Now, I know we're short on time, but Heather, what is it that you would like to say to the media?
How is it that they're dropping the ball?
What could they do to help bring the facts that can really help solve these problems to the attention of the general public?
Well, Stefan, I think there's two things that the media inevitably miss.
One is the enormous support for proactive policing in the inner city.
Give voice to those people.
And then...
You know, we've been having this conversation about phantom police racism for the last 20 years in order not to talk, as you point out, about a far more uncomfortable truth, which is black crime.
Every police chief in this country should bite the bullet and stand up and make the media pay attention to what the crime rates are in his city that explain why, as Obama said appallingly, After Dallas massacres, he said, well, he complained about the fact that blacks are twice as likely to be arrested as whites, leaving out crime rates.

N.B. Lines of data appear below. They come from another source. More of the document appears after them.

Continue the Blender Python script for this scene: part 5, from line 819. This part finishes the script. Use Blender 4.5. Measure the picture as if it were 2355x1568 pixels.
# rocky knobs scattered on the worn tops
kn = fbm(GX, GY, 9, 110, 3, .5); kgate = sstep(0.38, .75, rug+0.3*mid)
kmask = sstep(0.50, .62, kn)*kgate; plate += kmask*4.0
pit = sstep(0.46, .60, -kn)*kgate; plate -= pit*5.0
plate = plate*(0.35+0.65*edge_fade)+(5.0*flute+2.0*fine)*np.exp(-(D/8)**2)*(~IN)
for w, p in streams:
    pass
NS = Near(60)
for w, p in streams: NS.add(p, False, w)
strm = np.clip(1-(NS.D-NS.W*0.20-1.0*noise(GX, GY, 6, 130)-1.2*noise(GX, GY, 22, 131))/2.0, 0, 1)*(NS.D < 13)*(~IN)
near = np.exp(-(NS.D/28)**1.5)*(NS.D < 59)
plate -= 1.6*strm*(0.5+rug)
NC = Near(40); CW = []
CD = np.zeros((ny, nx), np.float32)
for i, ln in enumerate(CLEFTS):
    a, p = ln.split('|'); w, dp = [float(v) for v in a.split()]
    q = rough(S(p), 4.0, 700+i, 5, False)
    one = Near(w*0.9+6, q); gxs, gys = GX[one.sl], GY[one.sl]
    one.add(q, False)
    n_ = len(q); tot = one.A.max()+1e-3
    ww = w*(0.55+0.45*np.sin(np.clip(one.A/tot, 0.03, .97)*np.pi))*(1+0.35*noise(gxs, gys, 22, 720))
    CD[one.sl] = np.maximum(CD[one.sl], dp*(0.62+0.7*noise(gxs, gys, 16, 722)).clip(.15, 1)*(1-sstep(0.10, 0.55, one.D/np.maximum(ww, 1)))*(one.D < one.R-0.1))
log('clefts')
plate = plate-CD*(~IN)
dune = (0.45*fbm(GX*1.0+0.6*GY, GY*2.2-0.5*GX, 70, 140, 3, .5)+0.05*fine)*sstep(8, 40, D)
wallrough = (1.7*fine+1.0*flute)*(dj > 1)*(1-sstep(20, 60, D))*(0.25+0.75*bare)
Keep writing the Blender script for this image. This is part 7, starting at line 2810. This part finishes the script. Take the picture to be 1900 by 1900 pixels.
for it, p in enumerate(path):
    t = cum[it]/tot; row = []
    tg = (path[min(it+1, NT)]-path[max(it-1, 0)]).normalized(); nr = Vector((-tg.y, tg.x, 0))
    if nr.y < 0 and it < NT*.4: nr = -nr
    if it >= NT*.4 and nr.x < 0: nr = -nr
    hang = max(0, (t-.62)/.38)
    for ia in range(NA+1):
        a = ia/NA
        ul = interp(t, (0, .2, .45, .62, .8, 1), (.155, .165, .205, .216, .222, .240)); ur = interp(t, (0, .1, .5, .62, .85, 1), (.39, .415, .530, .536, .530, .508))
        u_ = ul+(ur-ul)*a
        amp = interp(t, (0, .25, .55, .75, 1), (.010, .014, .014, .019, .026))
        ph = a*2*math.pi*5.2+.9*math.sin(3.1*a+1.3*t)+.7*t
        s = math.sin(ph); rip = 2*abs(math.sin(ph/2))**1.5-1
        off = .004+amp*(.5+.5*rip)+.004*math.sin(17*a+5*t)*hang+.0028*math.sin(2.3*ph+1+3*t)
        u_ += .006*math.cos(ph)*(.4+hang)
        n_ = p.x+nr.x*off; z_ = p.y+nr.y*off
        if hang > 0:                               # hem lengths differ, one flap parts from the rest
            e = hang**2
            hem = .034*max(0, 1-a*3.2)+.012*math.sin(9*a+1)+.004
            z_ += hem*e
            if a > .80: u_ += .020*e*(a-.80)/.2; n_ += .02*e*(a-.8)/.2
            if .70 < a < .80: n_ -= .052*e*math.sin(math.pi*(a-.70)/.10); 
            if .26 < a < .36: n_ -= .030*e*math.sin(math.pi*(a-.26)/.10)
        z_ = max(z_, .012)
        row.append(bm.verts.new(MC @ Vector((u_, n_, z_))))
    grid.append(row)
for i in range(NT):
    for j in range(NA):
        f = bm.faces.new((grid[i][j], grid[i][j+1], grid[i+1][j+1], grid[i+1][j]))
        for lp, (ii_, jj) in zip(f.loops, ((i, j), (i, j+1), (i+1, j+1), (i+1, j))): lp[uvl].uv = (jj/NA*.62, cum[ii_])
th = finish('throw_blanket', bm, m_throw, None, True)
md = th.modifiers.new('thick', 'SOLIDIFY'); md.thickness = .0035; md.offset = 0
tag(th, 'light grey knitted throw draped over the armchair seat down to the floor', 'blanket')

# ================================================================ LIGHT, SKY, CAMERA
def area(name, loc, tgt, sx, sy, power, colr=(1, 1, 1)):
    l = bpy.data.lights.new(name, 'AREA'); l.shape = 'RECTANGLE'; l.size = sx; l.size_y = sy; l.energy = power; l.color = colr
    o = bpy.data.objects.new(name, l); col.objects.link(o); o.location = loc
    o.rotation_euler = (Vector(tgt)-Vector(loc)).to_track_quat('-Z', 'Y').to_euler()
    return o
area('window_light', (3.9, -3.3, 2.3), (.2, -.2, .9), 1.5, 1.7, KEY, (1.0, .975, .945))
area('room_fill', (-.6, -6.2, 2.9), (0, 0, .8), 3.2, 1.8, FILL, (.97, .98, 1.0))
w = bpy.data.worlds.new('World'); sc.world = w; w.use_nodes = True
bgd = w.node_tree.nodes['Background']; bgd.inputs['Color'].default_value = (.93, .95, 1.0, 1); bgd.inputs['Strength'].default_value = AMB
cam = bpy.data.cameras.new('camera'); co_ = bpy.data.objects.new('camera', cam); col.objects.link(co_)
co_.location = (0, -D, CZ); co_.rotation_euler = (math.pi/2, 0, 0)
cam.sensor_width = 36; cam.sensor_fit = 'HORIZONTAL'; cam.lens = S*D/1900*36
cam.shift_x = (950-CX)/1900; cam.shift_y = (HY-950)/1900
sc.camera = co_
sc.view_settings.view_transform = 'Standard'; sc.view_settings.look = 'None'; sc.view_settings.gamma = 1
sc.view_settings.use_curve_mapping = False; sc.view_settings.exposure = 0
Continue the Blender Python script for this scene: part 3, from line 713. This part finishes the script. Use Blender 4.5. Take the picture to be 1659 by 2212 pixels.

You cannot understand or talk about policing today without taking into account crime rates.
But those have been kept completely off stage because nobody wants to acknowledge that problem.
That's what we need to start bringing into public discourse today, I think.
And it is to me a kind of racism because if we say blame whites for problems within the black community, we're saying, well, only whites are the moral agents when it comes to black communities.
And that downgrades the capacity or potential for blacks to solve their own community problems.
But as long as we're obscuring the data and hiding the true source of the issues, nobody can solve anything.
And that's the most frustrating part.
So thanks so much for your time.
We're going to put a link to your book.
Below, you've got some great interviews online, which we will link to as well.
And I really appreciate the book.
I know it's not the first time you've written about it.
Hopefully it will be one of the last.
The book is The War on Cops, How the New Attack on Law and Order Makes Everyone Less Safe.